3. Hinsichtlich der zeitlichen Einteilung der Dienstbefreiung wird der Anspruch des Arbeitnehmers durch § 36 Abs 2 VBO 1995 insofern beschränkt, als auf zwingende dienstliche Gründe Rücksicht zu nehmen ist. Wie auch der Verwaltungsgerichtshof zur Parallelbestimmung des § 79 Abs 2 BDG 1979 ausgesprochen hat (; ua), dürfen unter zwingenden dienstlichen Gründen nur wesentliche und schwerwiegende dienstliche Erfordernisse verstanden werden, durch die der Dienstgeber gleichsam gezwungen wird, auf die Arbeitskraft des Bediensteten im entsprechenden Zeitraum nicht verzichten zu können.
Ob dies der Fall ist, ist nach den Umständen des Einzelfalls zu beurteilen, womit in der Regel keine erhebliche Rechtsfrage iSd § 502 Abs 1 ZPO begründet wird.
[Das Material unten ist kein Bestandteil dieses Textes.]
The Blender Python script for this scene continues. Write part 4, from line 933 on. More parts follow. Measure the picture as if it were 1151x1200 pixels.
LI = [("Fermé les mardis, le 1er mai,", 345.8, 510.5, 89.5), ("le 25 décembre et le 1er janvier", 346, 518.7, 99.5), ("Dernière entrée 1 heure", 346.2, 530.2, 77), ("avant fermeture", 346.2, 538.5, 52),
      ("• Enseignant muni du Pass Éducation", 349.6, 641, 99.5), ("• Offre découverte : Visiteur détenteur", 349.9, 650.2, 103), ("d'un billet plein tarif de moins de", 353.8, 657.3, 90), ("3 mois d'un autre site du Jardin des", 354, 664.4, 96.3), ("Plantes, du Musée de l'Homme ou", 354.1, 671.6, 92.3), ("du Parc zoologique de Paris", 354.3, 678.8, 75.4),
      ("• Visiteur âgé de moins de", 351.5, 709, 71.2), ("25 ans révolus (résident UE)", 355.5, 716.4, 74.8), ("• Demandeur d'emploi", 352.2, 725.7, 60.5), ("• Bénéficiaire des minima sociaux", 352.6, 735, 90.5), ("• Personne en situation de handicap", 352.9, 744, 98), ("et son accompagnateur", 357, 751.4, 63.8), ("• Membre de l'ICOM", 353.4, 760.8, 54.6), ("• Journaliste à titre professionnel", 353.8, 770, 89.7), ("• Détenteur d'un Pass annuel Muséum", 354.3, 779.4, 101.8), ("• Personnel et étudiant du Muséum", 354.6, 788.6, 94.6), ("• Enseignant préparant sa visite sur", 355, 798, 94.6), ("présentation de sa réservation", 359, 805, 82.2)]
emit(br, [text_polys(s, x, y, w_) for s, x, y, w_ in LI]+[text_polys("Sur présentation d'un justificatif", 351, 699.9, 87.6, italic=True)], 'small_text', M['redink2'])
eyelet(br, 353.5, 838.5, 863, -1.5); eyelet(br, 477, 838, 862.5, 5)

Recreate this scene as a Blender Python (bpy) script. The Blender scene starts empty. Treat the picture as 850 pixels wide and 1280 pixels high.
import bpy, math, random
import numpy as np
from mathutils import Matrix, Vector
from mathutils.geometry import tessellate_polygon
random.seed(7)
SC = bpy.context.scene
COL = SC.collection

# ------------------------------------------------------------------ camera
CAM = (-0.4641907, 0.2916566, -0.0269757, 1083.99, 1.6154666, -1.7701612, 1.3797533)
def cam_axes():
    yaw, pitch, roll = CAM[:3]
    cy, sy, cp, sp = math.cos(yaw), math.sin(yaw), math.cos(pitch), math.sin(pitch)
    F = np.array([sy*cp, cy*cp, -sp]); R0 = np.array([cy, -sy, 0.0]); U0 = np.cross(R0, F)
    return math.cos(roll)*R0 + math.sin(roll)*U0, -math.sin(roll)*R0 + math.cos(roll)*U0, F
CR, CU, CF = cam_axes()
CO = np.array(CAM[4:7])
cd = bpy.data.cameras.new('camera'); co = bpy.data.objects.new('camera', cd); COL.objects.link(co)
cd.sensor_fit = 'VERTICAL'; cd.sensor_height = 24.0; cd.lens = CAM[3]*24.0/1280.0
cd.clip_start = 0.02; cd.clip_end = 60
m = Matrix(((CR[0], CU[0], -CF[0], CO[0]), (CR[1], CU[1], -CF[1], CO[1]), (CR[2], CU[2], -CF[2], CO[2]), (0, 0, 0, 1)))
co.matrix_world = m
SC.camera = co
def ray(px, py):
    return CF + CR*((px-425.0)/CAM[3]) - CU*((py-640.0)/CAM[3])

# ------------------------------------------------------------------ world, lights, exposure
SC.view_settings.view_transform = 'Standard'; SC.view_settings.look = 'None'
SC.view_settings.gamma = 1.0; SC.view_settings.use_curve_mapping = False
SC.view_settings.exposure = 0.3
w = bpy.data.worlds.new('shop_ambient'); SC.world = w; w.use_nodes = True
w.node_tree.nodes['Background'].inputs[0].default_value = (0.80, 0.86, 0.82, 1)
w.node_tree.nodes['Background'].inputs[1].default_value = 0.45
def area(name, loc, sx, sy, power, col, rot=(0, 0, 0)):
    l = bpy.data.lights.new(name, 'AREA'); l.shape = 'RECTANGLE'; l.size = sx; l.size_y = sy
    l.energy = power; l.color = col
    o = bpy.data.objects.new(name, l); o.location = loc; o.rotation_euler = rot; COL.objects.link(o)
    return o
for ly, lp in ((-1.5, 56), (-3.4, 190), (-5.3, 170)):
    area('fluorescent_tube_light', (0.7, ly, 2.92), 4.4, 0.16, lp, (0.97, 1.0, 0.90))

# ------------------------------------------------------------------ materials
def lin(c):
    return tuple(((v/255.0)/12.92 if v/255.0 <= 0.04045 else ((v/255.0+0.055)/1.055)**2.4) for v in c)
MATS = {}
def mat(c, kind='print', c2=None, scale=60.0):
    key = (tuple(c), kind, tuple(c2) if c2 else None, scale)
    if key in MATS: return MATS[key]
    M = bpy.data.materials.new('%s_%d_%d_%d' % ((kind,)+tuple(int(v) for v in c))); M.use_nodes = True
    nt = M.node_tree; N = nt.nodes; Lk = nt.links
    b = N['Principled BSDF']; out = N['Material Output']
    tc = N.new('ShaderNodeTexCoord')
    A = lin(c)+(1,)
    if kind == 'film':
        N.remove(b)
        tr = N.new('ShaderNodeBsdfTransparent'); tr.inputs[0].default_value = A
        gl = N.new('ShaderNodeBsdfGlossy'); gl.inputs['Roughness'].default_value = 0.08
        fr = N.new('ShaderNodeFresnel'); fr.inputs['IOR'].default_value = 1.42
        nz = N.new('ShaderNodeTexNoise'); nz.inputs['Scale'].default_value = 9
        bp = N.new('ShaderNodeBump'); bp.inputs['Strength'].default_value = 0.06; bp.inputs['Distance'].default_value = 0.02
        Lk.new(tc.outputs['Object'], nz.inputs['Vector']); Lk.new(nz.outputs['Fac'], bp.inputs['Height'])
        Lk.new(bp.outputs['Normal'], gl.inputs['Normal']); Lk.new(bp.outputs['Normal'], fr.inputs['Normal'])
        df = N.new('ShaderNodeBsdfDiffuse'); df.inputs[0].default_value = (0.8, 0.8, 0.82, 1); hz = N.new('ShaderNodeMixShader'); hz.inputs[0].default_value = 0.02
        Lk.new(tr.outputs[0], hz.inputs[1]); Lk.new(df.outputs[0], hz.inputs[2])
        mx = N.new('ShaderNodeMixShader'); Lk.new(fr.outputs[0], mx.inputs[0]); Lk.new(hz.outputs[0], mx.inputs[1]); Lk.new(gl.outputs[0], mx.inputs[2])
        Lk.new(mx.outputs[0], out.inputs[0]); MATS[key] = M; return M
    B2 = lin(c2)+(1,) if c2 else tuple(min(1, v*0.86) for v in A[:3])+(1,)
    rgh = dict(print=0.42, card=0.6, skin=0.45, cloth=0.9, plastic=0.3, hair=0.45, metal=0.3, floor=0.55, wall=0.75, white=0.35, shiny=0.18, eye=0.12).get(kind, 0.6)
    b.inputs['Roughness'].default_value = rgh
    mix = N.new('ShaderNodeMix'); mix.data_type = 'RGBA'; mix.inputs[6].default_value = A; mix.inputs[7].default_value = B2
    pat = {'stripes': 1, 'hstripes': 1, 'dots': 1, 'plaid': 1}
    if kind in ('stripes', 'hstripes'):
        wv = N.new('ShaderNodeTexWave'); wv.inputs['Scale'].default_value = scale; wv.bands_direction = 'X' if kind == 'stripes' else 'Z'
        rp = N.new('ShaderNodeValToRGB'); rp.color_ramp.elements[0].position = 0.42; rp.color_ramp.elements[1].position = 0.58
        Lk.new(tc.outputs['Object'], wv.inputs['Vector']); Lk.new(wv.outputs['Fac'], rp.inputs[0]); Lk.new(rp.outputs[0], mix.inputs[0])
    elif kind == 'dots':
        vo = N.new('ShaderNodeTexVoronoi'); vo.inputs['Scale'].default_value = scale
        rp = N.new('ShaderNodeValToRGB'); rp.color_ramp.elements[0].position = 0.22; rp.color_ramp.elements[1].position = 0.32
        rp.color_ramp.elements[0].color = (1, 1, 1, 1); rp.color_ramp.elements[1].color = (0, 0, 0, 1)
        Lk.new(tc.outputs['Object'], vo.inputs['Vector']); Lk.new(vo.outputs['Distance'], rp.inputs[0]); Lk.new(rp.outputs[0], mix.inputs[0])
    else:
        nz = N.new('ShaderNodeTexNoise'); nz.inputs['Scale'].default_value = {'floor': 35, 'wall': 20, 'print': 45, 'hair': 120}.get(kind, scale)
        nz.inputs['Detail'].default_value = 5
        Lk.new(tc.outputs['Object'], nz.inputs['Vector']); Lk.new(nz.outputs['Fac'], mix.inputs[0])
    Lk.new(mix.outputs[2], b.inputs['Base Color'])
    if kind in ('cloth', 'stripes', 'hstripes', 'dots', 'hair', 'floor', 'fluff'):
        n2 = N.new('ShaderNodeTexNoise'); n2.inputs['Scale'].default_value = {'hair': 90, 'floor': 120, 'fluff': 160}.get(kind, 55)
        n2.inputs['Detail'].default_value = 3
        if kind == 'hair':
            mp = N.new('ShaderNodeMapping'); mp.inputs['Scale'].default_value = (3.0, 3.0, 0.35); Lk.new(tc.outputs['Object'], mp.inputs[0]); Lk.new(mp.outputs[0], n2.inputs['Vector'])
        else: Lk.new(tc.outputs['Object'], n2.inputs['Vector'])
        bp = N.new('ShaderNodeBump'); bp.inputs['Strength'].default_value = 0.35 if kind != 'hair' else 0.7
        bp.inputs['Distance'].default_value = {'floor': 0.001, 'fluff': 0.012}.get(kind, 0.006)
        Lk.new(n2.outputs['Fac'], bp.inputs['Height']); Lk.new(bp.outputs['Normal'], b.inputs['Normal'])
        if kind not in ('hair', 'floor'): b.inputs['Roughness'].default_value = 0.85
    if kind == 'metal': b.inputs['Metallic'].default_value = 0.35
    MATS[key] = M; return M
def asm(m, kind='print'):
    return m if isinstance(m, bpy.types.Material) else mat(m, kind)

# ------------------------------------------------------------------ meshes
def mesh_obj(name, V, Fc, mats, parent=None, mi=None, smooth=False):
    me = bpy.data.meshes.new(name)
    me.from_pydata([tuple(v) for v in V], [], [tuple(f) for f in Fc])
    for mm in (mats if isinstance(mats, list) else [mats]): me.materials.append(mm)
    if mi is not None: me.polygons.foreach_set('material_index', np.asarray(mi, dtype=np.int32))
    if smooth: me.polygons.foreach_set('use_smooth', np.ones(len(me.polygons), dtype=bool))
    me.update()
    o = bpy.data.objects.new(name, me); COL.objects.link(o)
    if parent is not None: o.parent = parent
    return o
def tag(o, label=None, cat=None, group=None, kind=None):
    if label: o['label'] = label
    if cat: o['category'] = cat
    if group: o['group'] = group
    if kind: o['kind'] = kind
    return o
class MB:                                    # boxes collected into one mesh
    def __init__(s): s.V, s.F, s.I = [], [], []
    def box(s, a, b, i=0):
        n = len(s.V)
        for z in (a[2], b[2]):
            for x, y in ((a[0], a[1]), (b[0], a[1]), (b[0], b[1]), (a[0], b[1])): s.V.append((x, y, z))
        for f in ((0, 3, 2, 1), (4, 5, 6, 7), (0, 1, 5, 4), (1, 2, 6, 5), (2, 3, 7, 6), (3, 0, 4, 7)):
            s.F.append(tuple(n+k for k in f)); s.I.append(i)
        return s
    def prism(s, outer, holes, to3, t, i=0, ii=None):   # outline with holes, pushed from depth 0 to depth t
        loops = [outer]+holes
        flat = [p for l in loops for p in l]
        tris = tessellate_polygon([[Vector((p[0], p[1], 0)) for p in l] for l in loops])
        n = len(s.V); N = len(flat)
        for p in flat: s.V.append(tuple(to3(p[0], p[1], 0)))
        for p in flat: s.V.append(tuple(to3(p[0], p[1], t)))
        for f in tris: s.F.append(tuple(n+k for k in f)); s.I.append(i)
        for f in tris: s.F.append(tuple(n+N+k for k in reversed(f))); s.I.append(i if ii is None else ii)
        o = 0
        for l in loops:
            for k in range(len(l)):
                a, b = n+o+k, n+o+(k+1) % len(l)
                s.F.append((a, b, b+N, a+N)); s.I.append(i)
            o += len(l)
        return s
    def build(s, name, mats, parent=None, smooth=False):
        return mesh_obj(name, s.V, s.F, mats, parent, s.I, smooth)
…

Im vorliegenden Fall hatte der Kläger den Termin seines Rehabilitationsaufenthalts einen Monat davor bekannt gegeben. Wenn das Berufungsgericht keine zwingenden dienstlichen Gründe für die Verweigerung der Dienstfreistellung erkennen konnte, weil die Beklagte zur Aufrechterhaltung ihres Dienstbetriebs für die Dauer von 22 Tagen neben der Anordnung von Überstunden auch auf (teureres) Pflegepersonal anderer Abteilungen oder aus dem Internet Pool des Spitals zurückgreifen konnte, so ist dies angesichts des gebotenen strengen Maßstabs vertretbar (vgl auch 9 ObA 88/95: Antritt eines Kuraufenthalts kein Entlassungsgrund).
4. Soweit sich die außerordentliche Revision auch gegen den teilaufhebenden Teil der Berufungsentscheidung richtet, ist sie mangels Zulassung des Rekurses jedenfalls unzulässig (§ 519 Abs 1 ZPO). Die außerordentliche Revision ist daher zurückzuweisen.